La Justice des hommes (The Talk of the Town) – de George Stevens – 1942
Comédie, thriller, triangle amoureux, et même film de procès… George Stevens jongle avec pas mal de genres très différents dans ce film. Quitte à laisser tomber quelques quilles en cours de route d’ailleurs : à changer de ton si souvent, il finit par accoucher d’un film un peu bancal. Bancal, mais pourtant assez réjouissant à de nombreuses occasions.
La séquence d’ouverture, d’abord, est remarquable. Sans un mot ou presque, avec un montage très dynamique utilisant coupures de presse et fausses images d’archives, Stevens plante le décor, et résume ce qui aurait pu être une longue partie d’introduction en quelques instants d’une clarté et d’une concision impressionnantes.
On a donc Cary Grant (un peu en retrait, mais joyeusement cabotin), accusé d’avoir mis le feu à l’usine où il travaillait, causant ainsi la mort d’un homme. Jugé, sur le point d’être condamné à mort, il s’évade et se réfugie au domicile d’une vague amie d’enfance (Jean Arthur, piquante et irrésistible). Mais quelques minutes après débarque un juriste éminent et raide comme la justice qui a loué la maison (Ronald Coleman, merveilleusement suave). Grant n’a que le temps de se cacher dans le grenier.
Commence alors un étrange huis-clos, plein de suspense et d’humour, avec cette cohabitation dissimulée particulièrement originale. Et ce n’est que la première partie d’un film qui ne cesse de prendre de nouveaux départs, quitte à changer de direction, passant de la comédie de mœurs la plus légère au drame judiciaire le plus intense. Et même s’il manque une ligne réellement cohérente, Stevens se révèle également à l’aise dans tous les tons.

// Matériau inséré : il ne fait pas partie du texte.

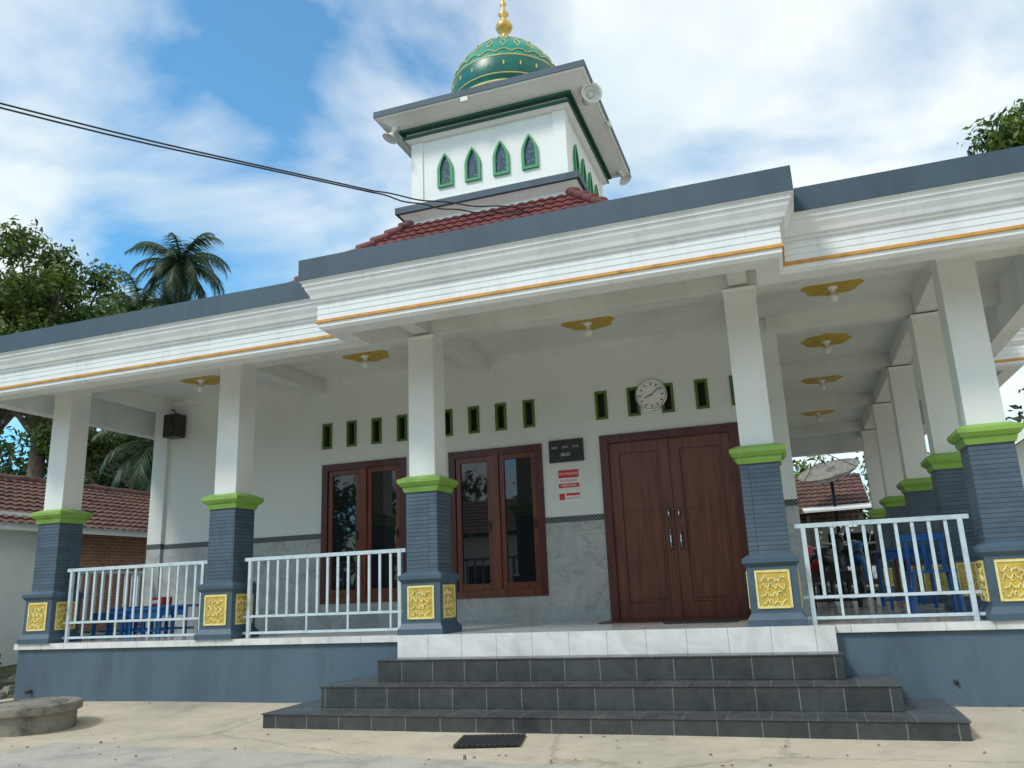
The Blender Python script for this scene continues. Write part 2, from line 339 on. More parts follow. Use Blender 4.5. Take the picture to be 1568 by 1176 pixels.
# ------------------------------------------------------------------ roof slab / fascia
path=[(-10.6,20.6),(-10.6,7.38),(-4.73,7.38),(-4.73,6.9),(0.35,6.9),(0.35,7.38),(3.05,7.38),(3.05,12.6),(3.55,12.6),(3.55,17.2),(3.05,17.2),(3.05,20.6)]
prof=[(0.25,4.70),(0.25,4.81),(0,4.81),(0,4.565),(0.03,4.56),(0.03,4.515),(0.045,4.51),(0.055,4.47),(0.085,4.42),(0.10,4.38),(0.125,4.375),(0.125,4.345),(0.15,4.34),(0.15,4.275),(0.157,4.272),(0.157,4.262),(0.15,4.26),(0.15,4.21),(0.157,4.208),(0.157,4.198),(0.15,4.195),(0.15,4.145),(0.135,4.143),(0.135,4.115),(0.155,4.112),(0.155,4.07),(0.19,4.04),(0.40,4.04),(0.40,CZ)]
pm=['slate','slate','slate']+['fascia']*18+['gold','gold','gold']+['fascia']*9
b=B(); n=len(path); rings=[]
for d,z in prof:
    ring=[]
    for i in range(n):
        p0=Vector(path[i-1]);p1=Vector(path[i]);p2=Vector(path[(i+1)%n])
        d1=(p1-p0).normalized(); d2=(p2-p1).normalized()
        n1=Vector((-d1.y,d1.x)); n2=Vector((-d2.y,d2.x)); q=p1+(n1+n2)*d
        ring.append((q.x,q.y,z))
    rings.append(ring)
for i in range(len(prof)-1):
    for k in range(n):
        k2=(k+1)%n
        b.face([rings[i][k],rings[i][k2],rings[i+1][k2],rings[i+1][k]],pm[i])
b.build('roof_fascia',mosque)
b=B()
b.box(-10.3,2.9,7.6,20.3,CZ,4.70,'ceil'); b.box(-4.5,0.15,7.0,7.6,CZ,4.70,'ceil'); b.box(2.9,3.35,12.75,17.05,CZ,4.70,'ceil')
b.box(-10.3,-4.5,7.5,7.6,CZ,4.70,'ceil'); b.box(0.15,2.9,7.5,7.6,CZ,4.70,'ceil')
b.build('flat_roof_slab',mosque)
b=B()
b.box(-10.2,2.65,8.53,8.79,4.31,CZ+0.001,'ceil')
for x in (-9.74,-6.84,1.83):
    b.box(x-0.10,x+0.10,7.8,8.53,4.345,CZ+0.001,'ceil')
for x in (-4.05,-0.26): b.box(x-0.10,x+0.10,7.3,8.53,4.345,CZ+0.001,'ceil')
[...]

On retiendra une course poursuite en pantoufles entre le juriste et une meute de chien, un repas enthousiaste autour d’un borscht (avec un œuf), une déclaration d’amour finale à grandes enjambées, ou encore un face-à-face tendu entre Cary Grant et une foule déchaînée… Beaucoup de moments mémorables pour un film très imparfait, et foncièrement attachant.